The lawsuit aims to protect this class of pre-existing rental property owners and managers from punishment for this change and ultimately to create an exception to the ordinance that would allow a similar "non-conforming use certificate" for properties already registered as lawful short-term rentals prior to the ordinance’s October start date. "We want a ruling that these are lawful prior uses...do the same thing for these property owners," Kugle says.

The bill currently states that any 30-day rental leases must either be stopped when the ordinance takes effect or be converted into 90-day leases. As a result, property owners and managers have taken issue with the potential lost income and disruption this new ordinance can usher in, as well as registering concern for local auxiliary businesses they employ for maintenance and booking.

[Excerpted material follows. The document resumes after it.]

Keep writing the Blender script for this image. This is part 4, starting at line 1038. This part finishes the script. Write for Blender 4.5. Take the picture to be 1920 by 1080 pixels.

The ordinance could furthermore have adverse affects aside from financial losses for property owners and managers. The lawsuit attests to the importance of short-term rentals as, "30 day rentals fill a much needed accommodation market that is not served by traditional hotels or for employment that is distant from resort zoned areas." Many of those currently utilizing the 30-to-89-day rentals are often military members, travelling healthcare workers and other professionals who may find themselves potentially out of luck for specific accommodations come October.

This new bill is characteristic of the ongoing struggle between residents and tourists. Although tourism has long been a cornerstone to the Hawaii economy, many locals still find the presence of the tourist industry problematic and disruptive to the local way of life. “Keep Hawaii, Hawaii” is a common refrain on the islands.

The influx of out-of-state visitors and new residents, supported by this industry of short-term rentals, has not always been well-received by locals. Bill 41 points to short-term rental properties as an influence on the ever-rising cost of housing on Hawaii that has increasingly pushed out local residents from their neighborhoods. Bill 41 clarifies that, "The purpose of this ordinance is to better protect the City’s residential neighborhoods and housing stock from the negative impacts of short-term rentals by providing a more comprehensive approach to the regulation of transient accommodations within the City."

The Department of Planning and Permitting could not be reached for comment. The non-conforming use exception proposed by the lawsuit would not apply to vacation rental property owners that register their properties after the ordinance fully comes into effect. Registration for short-term rentals is currently temporarily suspended.